(THE REQUEST): Gather the lines below that include the string "scene", copying each in full.
--------------------
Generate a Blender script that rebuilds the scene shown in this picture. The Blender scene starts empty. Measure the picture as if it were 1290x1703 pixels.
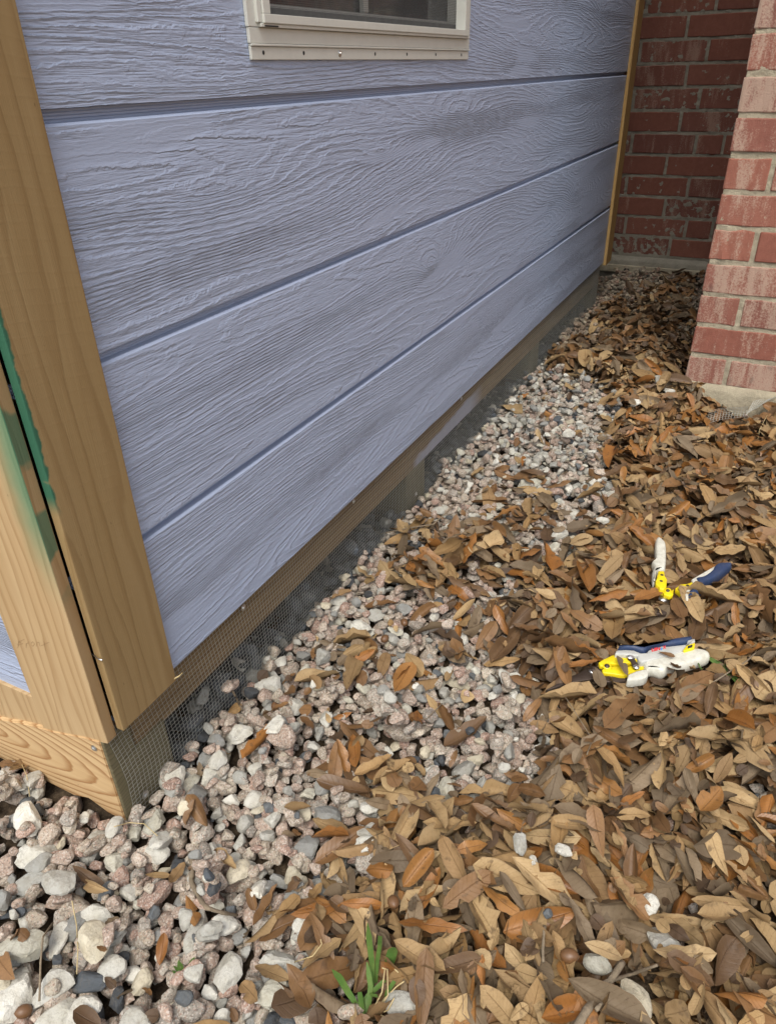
import bpy, bmesh, math, random
import numpy as np
from mathutils import Vector, Matrix, Euler, noise as mnoise

# ------------------------------------------------------------------ camera
SC = bpy.context.scene
COL = SC.collection
R = np.array([[0.44814539, -0.47227069, 0.75902971],
              [-0.89365096, -0.21432036, 0.39427749],
              [-0.02353018, -0.85500127, -0.51809184]])   # world <- camera (right, down, forward)
CAM = np.array([-0.35698, -0.55330, 0.775])
F = 1211.0
cd = bpy.data.cameras.new('camera')
cam = bpy.data.objects.new('camera', cd)
COL.objects.link(cam)
m = Matrix(((R[0][0], -R[0][1], -R[0][2], CAM[0]),
            (R[1][0], -R[1][1], -R[1][2], CAM[1]),
            (R[2][0], -R[2][1], -R[2][2], CAM[2]), (0, 0, 0, 1)))
cam.matrix_world = m
cd.sensor_fit = 'VERTICAL'
cd.sensor_height = 24.0
cd.lens = 24.0 * F / 1703.0
cd.clip_start = 0.02
cd.clip_end = 500
SC.camera = cam

# ------------------------------------------------------------------ light
W = bpy.data.worlds.new('World')
SC.world = W
W.use_nodes = True
wn = W.node_tree
for n_ in list(wn.nodes):
    wn.nodes.remove(n_)
SUN_EL, SUN_AZ = math.radians(58), math.radians(193)      # azimuth, direction the light comes from, measured from +X towards +Y
sky = wn.nodes.new('ShaderNodeTexSky')
sky.sky_type = 'NISHITA'
sky.sun_disc = False
sky.sun_elevation = SUN_EL
sky.sun_rotation = math.pi / 2 - SUN_AZ
sky.dust_density = 3.0
hs = wn.nodes.new('ShaderNodeHueSaturation')
hs.inputs['Saturation'].default_value = 0.42
bg = wn.nodes.new('ShaderNodeBackground')
bg.inputs['Strength'].default_value = 0.15
wo = wn.nodes.new('ShaderNodeOutputWorld')
wn.links.new(sky.outputs[0], hs.inputs['Color'])
wn.links.new(hs.outputs[0], bg.inputs['Color'])
wn.links.new(bg.outputs[0], wo.inputs['Surface'])
sl = bpy.data.lights.new('sun', 'SUN')
sl.energy = 1.3
sl.angle = math.radians(28)
sl.color = (1.0, 0.965, 0.90)
so = bpy.data.objects.new('sun', sl)
COL.objects.link(so)
sdir = Vector((math.cos(SUN_EL) * math.cos(SUN_AZ), math.cos(SUN_EL) * math.sin(SUN_AZ), math.sin(SUN_EL)))
so.rotation_euler = sdir.to_track_quat('Z', 'Y').to_euler()
so.location = (-3, -3, 4)
SC.view_settings.view_transform = 'Standard'
SC.view_settings.look = 'None'
SC.view_settings.gamma = 1
SC.view_settings.use_curve_mapping = False
SC.view_settings.exposure = 0.75

rnd = random.Random(7)
rng = np.random.default_rng(11)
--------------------
(WRITTEN RESPONSE):
Generate a Blender script that rebuilds the scene shown in this picture. The Blender scene starts empty. Measure the picture as if it were 1290x1703 pixels.
SC = bpy.context.scene